At last, I can see the top of the Northeast Couloir, as well as the top of the east-facing gully I want to ski. The east gully is easily identifiable, even now, thanks to its entrance cornice. Additionally, I identify that neighboring sharp needle of rock—a perfect landmark.

Dave in the middle of the couloir

Tiny Dave in Couloir's Midsection

Dave in the middle of the couloir

Dave's Perspective

The Diaz Creek drainage

Diaz Creek Drainage & Owens Valley

Langley's Summit Plateau

Langley's Summit Plateau

Mount Whitney

Mount Whitney

Dave and Mount Whitney

Dave & Mt. Whitney

The gully is clearly much steeper than the 35-40° main couloir, but it looks like a go. Dave is once again visible as a red dot climbing up the midsection of the couloir.

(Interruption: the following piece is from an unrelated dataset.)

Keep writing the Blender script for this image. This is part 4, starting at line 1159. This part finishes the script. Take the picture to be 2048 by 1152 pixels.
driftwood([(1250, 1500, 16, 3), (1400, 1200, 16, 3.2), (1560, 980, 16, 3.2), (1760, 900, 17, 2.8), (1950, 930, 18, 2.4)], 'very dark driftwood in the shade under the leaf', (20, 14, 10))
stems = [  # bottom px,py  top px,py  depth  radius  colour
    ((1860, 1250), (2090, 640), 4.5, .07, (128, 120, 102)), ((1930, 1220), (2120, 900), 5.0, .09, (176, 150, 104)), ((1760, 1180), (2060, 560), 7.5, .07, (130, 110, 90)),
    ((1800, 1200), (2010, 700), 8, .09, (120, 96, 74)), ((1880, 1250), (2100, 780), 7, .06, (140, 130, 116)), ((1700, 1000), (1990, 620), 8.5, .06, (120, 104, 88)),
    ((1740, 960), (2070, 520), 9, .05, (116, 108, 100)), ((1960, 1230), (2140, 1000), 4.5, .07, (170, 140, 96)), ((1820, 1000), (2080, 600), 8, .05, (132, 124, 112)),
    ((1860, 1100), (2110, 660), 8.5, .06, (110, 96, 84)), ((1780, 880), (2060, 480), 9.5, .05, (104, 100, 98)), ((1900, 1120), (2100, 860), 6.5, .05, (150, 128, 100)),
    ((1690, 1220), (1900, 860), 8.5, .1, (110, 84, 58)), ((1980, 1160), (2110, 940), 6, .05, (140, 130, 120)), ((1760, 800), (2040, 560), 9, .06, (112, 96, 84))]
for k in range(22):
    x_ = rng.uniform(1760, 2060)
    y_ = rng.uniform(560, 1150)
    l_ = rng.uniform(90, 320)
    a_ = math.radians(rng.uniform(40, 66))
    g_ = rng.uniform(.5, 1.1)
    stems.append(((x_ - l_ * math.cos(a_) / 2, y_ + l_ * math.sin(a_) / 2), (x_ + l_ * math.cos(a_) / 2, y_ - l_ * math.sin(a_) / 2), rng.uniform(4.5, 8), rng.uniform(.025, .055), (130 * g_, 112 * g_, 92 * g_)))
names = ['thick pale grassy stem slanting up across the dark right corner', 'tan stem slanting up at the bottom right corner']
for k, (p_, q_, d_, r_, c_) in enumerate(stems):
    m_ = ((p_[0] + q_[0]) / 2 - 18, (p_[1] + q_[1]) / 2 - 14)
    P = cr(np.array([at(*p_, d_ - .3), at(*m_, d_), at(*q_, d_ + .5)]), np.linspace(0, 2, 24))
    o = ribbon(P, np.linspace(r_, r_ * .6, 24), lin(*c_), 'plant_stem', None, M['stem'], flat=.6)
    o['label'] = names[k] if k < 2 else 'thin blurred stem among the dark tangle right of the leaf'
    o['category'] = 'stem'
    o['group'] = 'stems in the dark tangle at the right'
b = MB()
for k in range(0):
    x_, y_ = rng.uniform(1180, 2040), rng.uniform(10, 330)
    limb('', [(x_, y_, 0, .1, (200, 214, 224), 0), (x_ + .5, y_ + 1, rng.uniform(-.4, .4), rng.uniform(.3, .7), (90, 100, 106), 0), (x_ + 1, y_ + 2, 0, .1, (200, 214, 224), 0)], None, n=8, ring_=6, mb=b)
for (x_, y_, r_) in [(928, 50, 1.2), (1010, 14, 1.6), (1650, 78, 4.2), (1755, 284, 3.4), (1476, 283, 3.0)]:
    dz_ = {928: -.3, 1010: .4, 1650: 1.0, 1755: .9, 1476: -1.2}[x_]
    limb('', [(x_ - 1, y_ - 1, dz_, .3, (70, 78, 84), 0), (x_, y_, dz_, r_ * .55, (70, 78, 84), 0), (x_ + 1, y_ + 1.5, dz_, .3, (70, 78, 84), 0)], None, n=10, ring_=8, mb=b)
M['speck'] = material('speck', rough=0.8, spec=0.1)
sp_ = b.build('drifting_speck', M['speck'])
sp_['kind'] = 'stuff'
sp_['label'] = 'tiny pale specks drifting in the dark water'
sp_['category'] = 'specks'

As I near the top of the couloir, the wind returns, gusting to 40 or 50 miles per hour.

At this elevation, the snow looks less like spring corn and more like winter wind pack. Either way, it still sticks to my crampons.

This last thousand vert is going to be a killer.

I bang the snow from my boots with my axe and bend myself again to the task of climbing upward. In all my web surfing, I'd only once found any reports from Langley's Northeast Couloir: a trip report by Bill Henry.

In his report, Bill talked about the couloir seeming to go on forever.

In the end, his party stopped about halfway, turned back by fatigue and poor weather. Still, the report was useful. It showed me first of all that Langley's Northeast Couloir was skiable.

Just as important, it prepared me for the difficulty of the climb.

With a last few tired steps, I crest the top of Mount Langley's Northeast Couloir, feeling much elation as I stand atop the mountain's east ridge.

A marvelous panorama confronts me now: Owens Valley and Owens Lake, the Diaz Creek drainage, the mountains of Nevada (to the distant east) and Olancha Peak to the south.

I had stood atop this ridgeline the previous summer, and dreamt of returning in winter, with skis, to descend this inspiring terrain.

That dream was about to become reality. Ahead, I had only a short gain of perhaps three or four hundred vertical feet to reach Langley's 14,027' summit.

The altitude conspires to slow me down despite my enthusiasm. I work my way south and west, rounding the ridge to climb up Langley's southeast buttress.

The south-facing snow here might be near 14,000 feet, but the sun has cooked it into mush nonetheless. Oddly, the wind which moments before had been howling abruptly stops. That makes the snow all the softer as I push up the final pitch to the summit plateau.

What a moment, coming up those final thirty feet or so, and seeing the summit come into view! The horizon north of Mount Langley's summit is dominated by Mount Whitney, which looks every bit the state's highest peak from this perspective. I cross about a hundred yards of flat terrain to reach Langley's true summit. Here, I drop my pack and stretched my tired muscles. The climb is over. Dave is not far behind.

We shake hands, congratulating each other on a successful summit, a pair of grinning, sunburned, exhausted madmen. With the snow softening as we speak, I suggest it's time to ski, so we discuss our descent plans. I say I'm going to give the east needle variation a try. Dave decides he will ride the main couloir.

I have skied once before from this altitude, on Mount Shasta's Hotlum-Wintun Ridge, but I did not reached the summit that day because of weather. This will be my first true descent from the very top of a fourteener, my first true Sierra Descent. I put my skis on.